Goyer: We pulled from a lot of different sources. We pulled from 64 years of material. We had to boil it all down and figure out what would work best. I mean, yes, Gordon is a little bit of Thompkins, but he's a lot of Year One. Ra's al Ghul, we pulled from the 70's, Denny O'Neil and Neal Adams' stuff.

Roven: We found bits of the characters, rather than drawing from other characters. There wasn't amalgamation of characters.

Goyer: It was more like, we'll pull from Ra's from this story. A lot of lines Chris (Nolan, director) and I came up with on our own. But in some cases, I literally took this line of dialogue from this issue and this line of dialogue from that issue.

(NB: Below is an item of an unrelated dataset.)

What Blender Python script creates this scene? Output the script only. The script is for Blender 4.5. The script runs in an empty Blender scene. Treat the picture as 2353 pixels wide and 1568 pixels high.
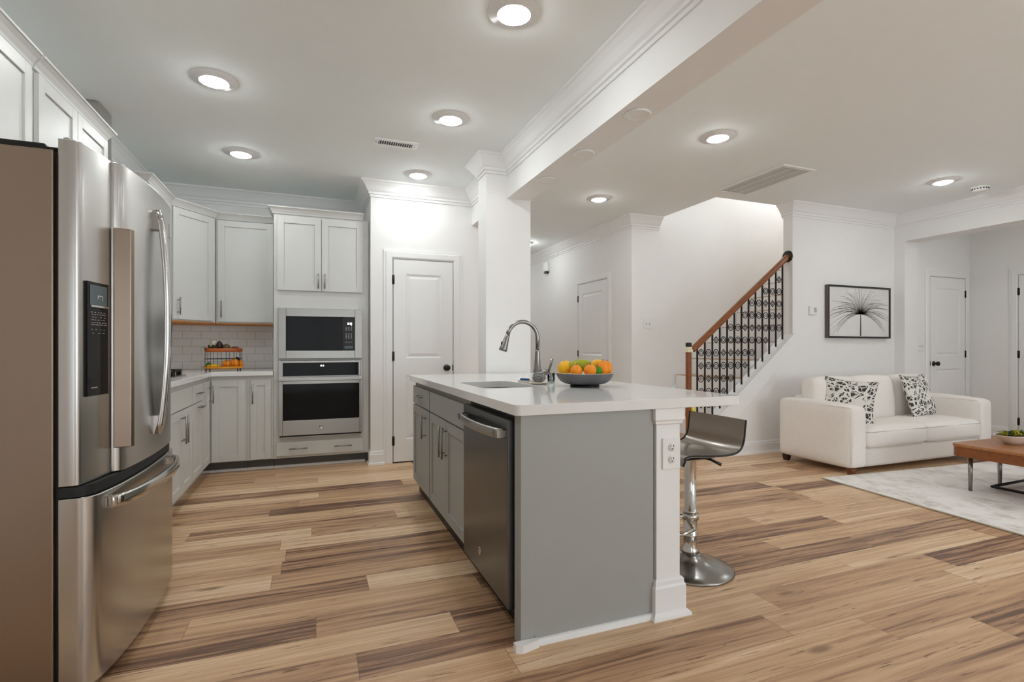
import bpy, bmesh, math, random
from mathutils import Vector, Matrix
random.seed(7)
PI = math.pi
C = bpy.context.scene.collection
SC = bpy.context.scene

# ---------------------------------------------------------------- camera, world, light, exposure
F_PX = 1180.0
YAW = math.atan((722 - 1176.5) / F_PX)
cam = bpy.data.cameras.new('camera'); cam.sensor_fit = 'HORIZONTAL'; cam.sensor_width = 36.0
cam.lens = 36.0 * F_PX / 2353.0
cam.shift_y = 16.0 / 2353.0
cam.clip_start = 0.05
co = bpy.data.objects.new('camera', cam); C.objects.link(co)
co.location = (0, 0, 1.13); co.rotation_euler = (PI / 2, 0, YAW)
SC.camera = co
w = bpy.data.worlds.new('world'); SC.world = w; w.use_nodes = True
w.node_tree.nodes['Background'].inputs[0].default_value = (0.75, 0.85, 1.0, 1)
w.node_tree.nodes['Background'].inputs[1].default_value = 1.0
SC.view_settings.view_transform = 'Standard'; SC.view_settings.look = 'None'
SC.view_settings.gamma = 1.0; SC.view_settings.use_curve_mapping = False
SC.view_settings.exposure = 0.40
SC.cycles.max_bounces = 10; SC.cycles.diffuse_bounces = 7; SC.cycles.glossy_bounces = 5
LAMP = 98.0          # radiance of the recessed lenses

def area_light(name, loc, rot, sx, sy, power, col=(1, 1, 1)):
    l = bpy.data.lights.new(name, 'AREA'); l.shape = 'RECTANGLE'; l.size = sx; l.size_y = sy
    l.energy = power; l.color = col
    o = bpy.data.objects.new(name, l); C.objects.link(o); o.location = loc; o.rotation_euler = rot
    return o
# added fill lights at made-up, unseen openings behind the camera (frames built below)
area_light('window_daylight', (4.1, -2.93, 1.45), (PI / 2, 0, PI), 3.4, 1.9, 64, (0.94, 0.98, 1.0))
area_light('patio_daylight', (0.1, -2.93, 1.15), (PI / 2, 0, PI), 1.7, 2.0, 10, (0.97, 0.99, 1.0))
area_light('stair_window_daylight', (6.5, 4.8, 4.2), (0, PI / 2, 0), 0.8, 1.2, 32, (0.95, 0.98, 1.0))  # area light high in the closed stairwell; no window is built there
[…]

Question: What a way for DC to relaunch itself. With the success you're having, you're writing The Flash. Do you think Ryan Reynolds will still be attached to this?

Goyer: Who knows?

Roven: He's not attached at the moment.

Goyer: He's not attached. I haven't even finished (writing) it yet. Chuck's one of the producers on it, and he's riding me to finish it. When I finish it, then we'll get into who might be playing him.

Question: Is it true you're also going to tackle Thor?

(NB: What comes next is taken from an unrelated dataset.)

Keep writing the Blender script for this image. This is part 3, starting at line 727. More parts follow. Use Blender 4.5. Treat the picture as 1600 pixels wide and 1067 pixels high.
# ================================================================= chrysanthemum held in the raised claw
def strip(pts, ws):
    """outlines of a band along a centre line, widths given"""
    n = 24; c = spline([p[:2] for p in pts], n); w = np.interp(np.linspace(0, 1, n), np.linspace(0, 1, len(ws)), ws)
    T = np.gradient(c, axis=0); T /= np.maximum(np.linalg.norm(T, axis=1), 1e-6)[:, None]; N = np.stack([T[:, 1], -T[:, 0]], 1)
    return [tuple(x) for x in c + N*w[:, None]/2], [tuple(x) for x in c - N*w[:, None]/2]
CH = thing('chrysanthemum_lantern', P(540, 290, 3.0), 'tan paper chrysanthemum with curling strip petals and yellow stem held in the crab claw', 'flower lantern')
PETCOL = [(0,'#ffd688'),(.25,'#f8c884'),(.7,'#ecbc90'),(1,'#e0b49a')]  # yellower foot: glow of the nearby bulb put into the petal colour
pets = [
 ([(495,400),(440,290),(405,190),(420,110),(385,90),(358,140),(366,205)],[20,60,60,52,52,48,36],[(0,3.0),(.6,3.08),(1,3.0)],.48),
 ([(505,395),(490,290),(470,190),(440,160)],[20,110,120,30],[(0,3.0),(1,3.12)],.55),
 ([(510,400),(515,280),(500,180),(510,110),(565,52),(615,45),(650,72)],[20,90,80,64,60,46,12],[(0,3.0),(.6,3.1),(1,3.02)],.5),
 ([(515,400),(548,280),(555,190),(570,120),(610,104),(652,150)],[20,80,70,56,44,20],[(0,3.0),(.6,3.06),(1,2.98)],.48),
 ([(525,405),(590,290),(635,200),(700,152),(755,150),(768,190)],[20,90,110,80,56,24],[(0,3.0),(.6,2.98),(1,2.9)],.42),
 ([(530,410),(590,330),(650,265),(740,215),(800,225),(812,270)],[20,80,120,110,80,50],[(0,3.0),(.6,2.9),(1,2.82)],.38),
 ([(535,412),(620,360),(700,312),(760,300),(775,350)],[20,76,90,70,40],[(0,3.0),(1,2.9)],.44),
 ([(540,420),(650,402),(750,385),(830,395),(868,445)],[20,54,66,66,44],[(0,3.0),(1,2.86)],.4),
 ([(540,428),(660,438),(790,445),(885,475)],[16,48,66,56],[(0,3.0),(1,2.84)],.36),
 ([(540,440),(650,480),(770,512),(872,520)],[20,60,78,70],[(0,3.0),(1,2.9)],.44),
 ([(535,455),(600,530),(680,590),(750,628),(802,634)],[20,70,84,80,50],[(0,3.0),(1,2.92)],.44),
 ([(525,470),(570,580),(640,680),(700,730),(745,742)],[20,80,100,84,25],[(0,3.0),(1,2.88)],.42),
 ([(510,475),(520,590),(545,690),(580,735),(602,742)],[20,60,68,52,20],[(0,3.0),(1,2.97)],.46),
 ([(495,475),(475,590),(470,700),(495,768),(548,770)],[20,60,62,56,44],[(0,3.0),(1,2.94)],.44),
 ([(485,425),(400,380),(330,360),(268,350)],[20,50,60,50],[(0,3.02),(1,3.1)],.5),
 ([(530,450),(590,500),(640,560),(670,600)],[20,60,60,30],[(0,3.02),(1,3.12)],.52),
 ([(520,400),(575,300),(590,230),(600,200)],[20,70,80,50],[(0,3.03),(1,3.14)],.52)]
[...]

Goyer: No. I don't have time right now. There's no way.

Question: What was the creative mandate for reviving this character? How was it compared to Blade?

Goyer: Batman and Blade are so different. Because, first of all, a lot of people are familiar with Batman, and nobody knew Blade. There have been other depictions of Batman before; there hadn't been a Blade. And, more importantly, there had been four other films.

The biggest issue for us was making it seem real, not seem like a comic-book movie even though it had been inspired by a comic book.

Roven: The studio had, before our involvement, decided they wanted to revive the Batman franchise and had been working on it for a number of years in a lot of different kind of iterations. They knew they wanted something different from what the character was after Batman and Robin, but they didn't know exactly and they were trying different things. When Jeff Robinov came on as president of production, with Alan Horn, they sort of focused on a desire to create and do an origination story. When Chris Nolan came in to talk to them and to talk with David about it, they also coincidentally thought that the best thing to do was an origination story, and one that would be grounded in reality. And that's how it really came about.

Question: This movie sets up sequels. Do we see The Joker being the next villain?

Goyer: Who knows? Honestly. I'm not being coy, but none of us are signed for another one yet. We're also waiting to see what Chris wants to do, so we'll see.

Question: One of the projects that has been rumored was Batman vs. Superman. Do you think that will ever see the day of light?

Rover: That's a great script.

Goyer: Yeah, maybe one day. I think with this new film, they're not going to do it for a while. Maybe one day. The fact that Warners owns DC and those guys are both DC properties, makes it more likely.

Rover: This movie clearly shows there is more life in the franchise, and I think if there is another Batman in the near future, whether any of us were involved, most probably would flow from this. Plus, you have to wait and see what Bryan Singer's Superman going to be, and I don't think that the Batman/Superman could be brought up again until that movie's seen.

Question: What was the conception of a depression in Gotham City?

Goyer: I honestly don't know where the depression came from. I don't remember any more. We had so many conversations.

Rover: One of the things that we were trying to do was to tie everything back together. Chris always talks about how the movie is grounded in reality, there is one super-power that Bruce Wayne has. And that's he is one of the wealthiest guys in the world. Economics is a power, and so the flip side of that is a depression. The irony of the story and the fantastic reveal is that the bad guys have created it. "I've already been there before." One of the weapons they used was that depression to try to destroy Gotham.

Goyer: I can also say this: I wanted to link Bruce to Gotham in a way that hadn't been done before. And we wanted to link his father to Gotham. And so necessarily for Batman to exist, Gotham itself had to fall on very hard times. And we also wanted to show that it did have a Golden Age prior to that.